Para o professor e pesquisador em segurança pública Nelson Gonçalves, o fechamento de unidades traz resultados “catastróficos” não só para o planejamento da segurança pública, mas também desfalca os cofres do GDF.
“Não se pode admitir que haja investimento em um equipamento público com objetivo de proporcionar segurança à população e, depois, esse mesmo equipamento ser esquecido e se tornar um lugar que gera efeito contrário”, critica.
O especialista diz ainda que, como instalações foram fechadas, é preciso que as autoridades venham a público e se justifiquem. “Quando se aporta dinheiro público na construção de algum equipamento público, é porque havia um planejamento. Se depois constatou-se que tal modelo não é o adequado, é preciso que haja uma prestação de contas à sociedade”, defende.
Outro lado
A comunicação social da PMDF informou que tem readequado o planejamento e substituído gradativamente alguns postos fixos pelo policiamento ostensivo em viaturas, o que traz mais efetividade no combate ao crime, segundo a corporação.
Com relação aos postos comunitários de segurança (PCSs), a corporação destacou que 34 foram transferidos e não pertencem mais à PMDF. Outros três estão em processo de transferência: dois para o Zoológico de Brasília e um para o Departamento de Estradas de Rodagem (DER).
“Além desses, 55 postos foram recolhidos por terem sido depredados ou queimados. A Polícia Militar mantém em funcionamento 18 PCSs, por considerá-los – de acordo com estudos realizados – importantes para o policiamento estratégico.
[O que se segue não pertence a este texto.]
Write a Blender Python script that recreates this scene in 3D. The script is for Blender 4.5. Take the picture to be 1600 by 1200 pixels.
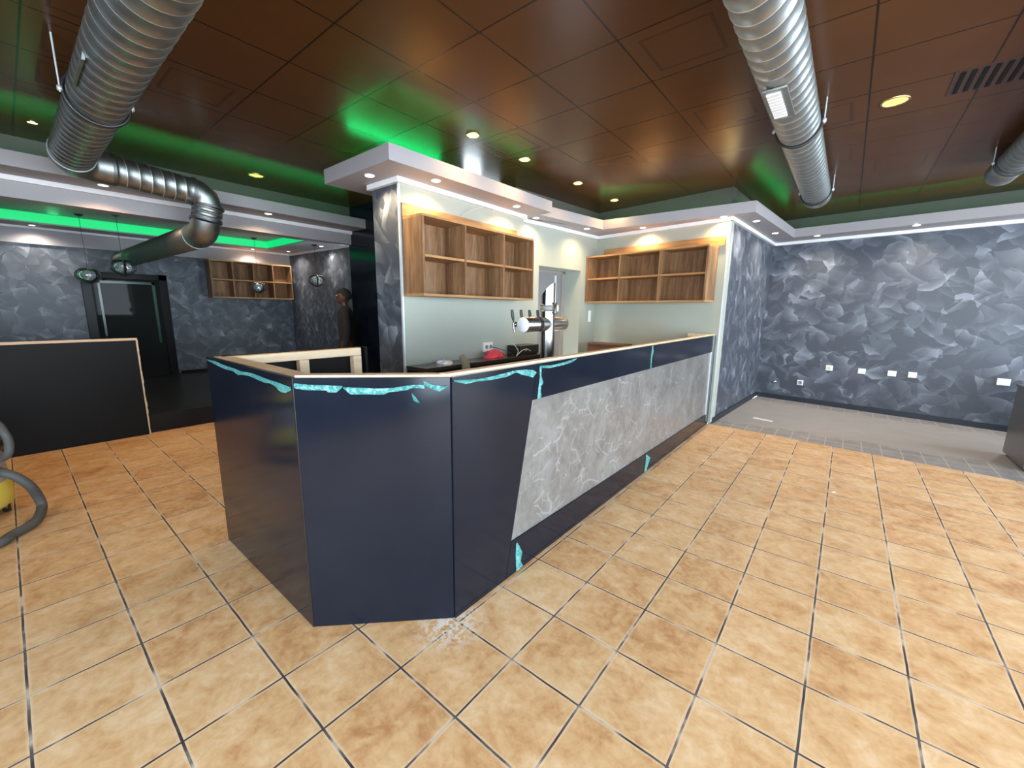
import bpy, math, random
from mathutils import Vector, Matrix
random.seed(7)
sc = bpy.context.scene
COL = sc.collection
for o in list(bpy.data.objects): bpy.data.objects.remove(o)

# ------------------------------------------------------------- camera
cd = bpy.data.cameras.new('camera'); cam = bpy.data.objects.new('camera', cd); COL.objects.link(cam)
cd.sensor_width = 36; cd.lens = 637.29 / 1600 * 36; cd.clip_start = 0.05; cd.clip_end = 100
R = Matrix(((0.77559222, 0.63114092, 0.01085537), (0.12041121, -0.13104509, -0.98403675), (-0.61964332, 0.76451836, -0.17763399)))
right, down, fwd = R[0], R[1], R[2]
M = Matrix((right, -down, -fwd)).transposed().to_4x4()
M.translation = Vector((0.9466, -0.8568, 1.4787))
cam.matrix_world = M
sc.camera = cam

# ------------------------------------------------------------- world, daylight, exposure
w = bpy.data.worlds.new('sky'); sc.world = w; w.use_nodes = True
bg = w.node_tree.nodes['Background']; bg.inputs[0].default_value = (0.75, 0.88, 1.0, 1); bg.inputs[1].default_value = 9.0
sc.view_settings.view_transform = 'Standard'; sc.view_settings.look = 'None'
sc.view_settings.gamma = 1; sc.view_settings.exposure = 1.0; sc.view_settings.use_curve_mapping = False
sc.cycles.max_bounces = 8; sc.cycles.diffuse_bounces = 5; sc.cycles.glossy_bounces = 5
sc.cycles.caustics_reflective = False; sc.cycles.caustics_refractive = False
sc.cycles.sample_clamp_indirect = 6
sc.cycles.use_denoising = True

def portal(loc, rot, sx, sy):
    l = bpy.data.lights.new('window_portal', 'AREA'); l.shape = 'RECTANGLE'; l.size = sx; l.size_y = sy
    l.cycles.is_portal = True
    o = bpy.data.objects.new('window_portal', l); COL.objects.link(o); o.location = loc; o.rotation_euler = rot
XR = 5.2; YF = -3.3
portal((3.55, YF - .12, 1.35), (math.radians(90), 0, 0), 2.6, 2.5)
portal((.55, YF - .12, 1.7), (math.radians(90), 0, 0), 2.9, 1.8)
portal((XR + .12, 5.75, 1.35), (0, math.radians(90), 0), 2.5, 1.7)       # front shop window, light enters along +y
portal((XR + .12, 0.5, 1.45), (0, math.radians(90), 0), 2.3, 6.6)       # right shop window, light enters along -x

# ------------------------------------------------------------- mesh helpers
class MB:
    def __init__(s): s.v = []; s.f = []; s.m = []; s.s = []
    def add(s, vs, fs, mi=0, smooth=False):
        b = len(s.v); s.v += [tuple(v) for v in vs]
        for f in fs: s.f.append([b + i for i in f]); s.m.append(mi); s.s.append(smooth)
        return s
    def box(s, a, b, mi=0):
        x0, y0, z0 = a; x1, y1, z1 = b
        x0, x1 = sorted((x0, x1)); y0, y1 = sorted((y0, y1)); z0, z1 = sorted((z0, z1))
        return s.add([(x0,y0,z0),(x1,y0,z0),(x1,y1,z0),(x0,y1,z0),(x0,y0,z1),(x1,y0,z1),(x1,y1,z1),(x0,y1,z1)],
              [(3,2,1,0),(4,5,6,7),(0,1,5,4),(1,2,6,5),(2,3,7,6),(3,0,4,7)], mi)
    def prism(s, poly, z0, z1, mi=0, mf=None):
        n = len(poly)
        a = sum(poly[i][0]*poly[(i+1)%n][1]-poly[(i+1)%n][0]*poly[i][1] for i in range(n))
        if a < 0: poly = poly[::-1]
        vs = [(x,y,z0) for x,y in poly] + [(x,y,z1) for x,y in poly]
        s.add(vs, [tuple(range(n-1,-1,-1)), tuple(range(n, 2*n))], mi)
        for i in range(n):
            j = (i+1) % n
            d = Vector((poly[j][0]-poly[i][0], poly[j][1]-poly[i][1])); nn = (d.y, -d.x)
            m = mi if mf is None else mf(Vector(nn).normalized())
            s.add([vs[i], vs[j], vs[n+j], vs[n+i]], [(0,1,2,3)], m)
        return s
    def sweep(s, pts, rad, n=12, mi=0, caps=True, smooth=True):
        pts = [Vector(p) for p in pts]; rings = []
        t0 = (pts[1]-pts[0]).normalized(); up = Vector((0,0,1)) if abs(t0.z) < .9 else Vector((0,1,0))
        nrm = (up - t0*up.dot(t0)).normalized()
        for i, p in enumerate(pts):
            if i == 0: t = t0
            elif i == len(pts)-1: t = (pts[i]-pts[i-1]).normalized()
            else: t = ((pts[i]-pts[i-1]).normalized() + (pts[i+1]-pts[i]).normalized()).normalized()
            nrm = (nrm - t*nrm.dot(t)).normalized(); bn = t.cross(nrm)
            r = rad[i] if isinstance(rad, (list, tuple)) else rad
            rings.append([p + (nrm*math.cos(a)+bn*math.sin(a))*r for a in [2*math.pi*k/n for k in range(n)]])
        vs = [q for r_ in rings for q in r_]; fs = []
        for i in range(len(pts)-1):
            for k in range(n):
                fs.append((i*n+k, i*n+(k+1)%n, (i+1)*n+(k+1)%n, (i+1)*n+k))
        s.add(vs, fs, mi, smooth)
        if caps:
            s.add(rings[0], [tuple(range(n-1,-1,-1))], mi); s.add(rings[-1], [tuple(range(n))], mi)
        return s
    def lathe(s, prof, c=(0,0,0), n=24, mi=0, axis='z', smooth=True, sx=1, sy=1):
        vs = []; fs = []; m = len(prof)
        for k in range(n):
            a = 2*math.pi*k/n
            for r, h in prof:
                p = (r*math.cos(a)*sx, r*math.sin(a)*sy, h)
                if axis == 'y': p = (p[0], p[2], p[1])
                if axis == 'x': p = (p[2], p[0], p[1])
                vs.append((c[0]+p[0], c[1]+p[1], c[2]+p[2]))
        for k in range(n):
            k2 = (k+1) % n
            for i in range(m-1):
                q = (k*m+i, k2*m+i, k2*m+i+1, k*m+i+1)
                fs.append(q)
        return s.add(vs, fs, mi, smooth)
    def build(s, name, mats, parent=None):
        me = bpy.data.meshes.new(name); me.from_pydata(s.v, [], s.f)
        if not isinstance(mats, (list, tuple)): mats = [mats]
        for m in mats: me.materials.append(m)
        me.polygons.foreach_set('material_index', s.m); me.polygons.foreach_set('use_smooth', s.s)
        me.validate(); me.update()
        o = bpy.data.objects.new(name, me); COL.objects.link(o)
        if parent: o.parent = parent
        return o
def fixn(o):
    import bmesh
    b = bmesh.new(); b.from_mesh(o.data); bmesh.ops.remove_doubles(b, verts=b.verts, dist=1e-5)
    bmesh.ops.recalc_face_normals(b, faces=b.faces); b.to_mesh(o.data); b.free(); return o
def bevel(o, w=.004, seg=2):
    m = o.modifiers.new('bevel', 'BEVEL'); m.width = w; m.segments = seg; m.limit_method = 'ANGLE'; return o
def tag(o, label, cat, group=None, kind=None):
    if label: o['label'] = label
    if cat: o['category'] = cat
    if group: o['group'] = group
    if kind: o['kind'] = kind
    return o
def thing(name, label, cat, loc=(0,0,0), rz=0, group=None):
    o = bpy.data.objects.new(name, None); COL.objects.link(o); o.empty_display_size = .1
    o.location = loc; o.rotation_euler = (0,0,rz)
    return tag(o, label, cat, group)
def struct(o): o['kind'] = 'structure'; return o
def copy_tree(o, parent=None):
    c = o.copy(); COL.objects.link(c)
    if parent: c.parent = parent
    for ch in list(o.children): copy_tree(ch, c)
    return c

# ------------------------------------------------------------- materials
class NT:
    def __init__(s, name):
        s.m = bpy.data.materials.new(name); s.m.use_nodes = True; s.t = s.m.node_tree; s.b = s.t.nodes['Principled BSDF']
        s.out = s.t.nodes['Material Output']
    def n(s, typ, **kw):
        x = s.t.nodes.new(typ)
        for k, v in kw.items(): setattr(x, k, v)
        return x
    def l(s, a, b): s.t.links.new(a, b)
    def inp(s, node, key, v):
        if hasattr(v, 'links') or isinstance(v, bpy.types.NodeSocket): s.l(v, node.inputs[key])
        else: node.inputs[key].default_value = v
    def math(s, op, a, b=None, c=None, clamp=False):
        x = s.n('ShaderNodeMath', operation=op); x.use_clamp = clamp
        s.inp(x, 0, a)
        if b is not None: s.inp(x, 1, b)
        if c is not None: s.inp(x, 2, c)
        return x.outputs[0]
    def vmath(s, op, a, b=None, sc=None):
        x = s.n('ShaderNodeVectorMath', operation=op); s.inp(x, 0, a)
        if b is not None: s.inp(x, 1, b)
        if sc is not None: s.inp(x, 'Scale', sc)
        return x.outputs['Value'] if op in ('DOT_PRODUCT','LENGTH') else x.outputs[0]
    def obj(s): return s.n('ShaderNodeTexCoord').outputs['Object']
    def noise(s, scale, detail=2, vec=None, rough=.5, dist=0):
        x = s.n('ShaderNodeTexNoise'); x.inputs['Scale'].default_value = scale; x.inputs['Detail'].default_value = detail
        x.inputs['Roughness'].default_value = rough; x.inputs['Distortion'].default_value = dist
        if vec is not None: s.l(vec, x.inputs['Vector'])
        else: s.l(s.obj(), x.inputs['Vector'])
        return x
    def ramp(s, fac, stops):
        x = s.n('ShaderNodeValToRGB'); e = x.color_ramp.elements
        while len(e) < len(stops): e.new(.5)
        for el, (p, c) in zip(e, stops): el.position = p; el.color = (*c, 1) if len(c) == 3 else c
        s.l(fac, x.inputs[0]); return x.outputs[0]
    def mix(s, f, a, b, mode='MIX'):
        x = s.n('ShaderNodeMix', data_type='RGBA', blend_type=mode)
        s.inp(x, 0, f)
        for i, v in ((6, a), (7, b)):
            if isinstance(v, tuple): x.inputs[i].default_value = (*v, 1) if len(v) == 3 else v
            else: s.l(v, x.inputs[i])
        return x.outputs[2]
    def bump(s, h, strength=.3, dist=.01):
        x = s.n('ShaderNodeBump'); x.inputs['Strength'].default_value = strength; x.inputs['Distance'].default_value = dist
        s.l(h, x.inputs['Height']); s.l(x.outputs[0], s.b.inputs['Normal'])
    def col(s, c):
        if isinstance(c, tuple): s.b.inputs['Base Color'].default_value = (*c, 1)
        else: s.l(c, s.b.inputs['Base Color'])
    def pr(s, rough=.5, metal=0, coat=0, spec=.5):
        s.b.inputs['Roughness'].default_value = rough; s.b.inputs['Metallic'].default_value = metal
        s.b.inputs['Coat Weight'].default_value = coat; s.b.inputs['Specular IOR Level'].default_value = spec
        s.b.inputs['Coat Roughness'].default_value = .06
def plain(name, c, rough=.5, metal=0, coat=0, var=.12, scale=6, bump=0):
    t = NT(name); n = t.noise(scale, 3)
    t.col(t.mix(n.outputs[0], tuple(v*(1-var) for v in c), tuple(min(1, v*(1+var)) for v in c))); t.pr(rough, metal, coat)
    if bump: t.bump(t.noise(scale*20, 3).outputs[0], bump, .002)
    return t.m
def emit(name, c, strength, base=(.8,.8,.8)):
    t = NT(name); n = t.noise(3, 1)
    t.col(t.mix(n.outputs[0], base, base)); t.b.inputs['Emission Color'].default_value = (*c, 1); t.b.inputs['Emission Strength'].default_value = strength
    return t.m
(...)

Os demais postos existentes são utilizados apenas como apoio para o policiamento ostensivo”, informou, por meio de texto enviado à reportagem.
Após a publicação da reportagem, a assessoria da PRF informou que o prédio da 506 Norte não é de sua propriedade, mas foi cedido pelo Instituto Brasileiro de Meio Ambiente e dos Recursos Renováveis (Ibama) e ocupado pela Polícia Rodoviária Federal por cerca de 20 anos.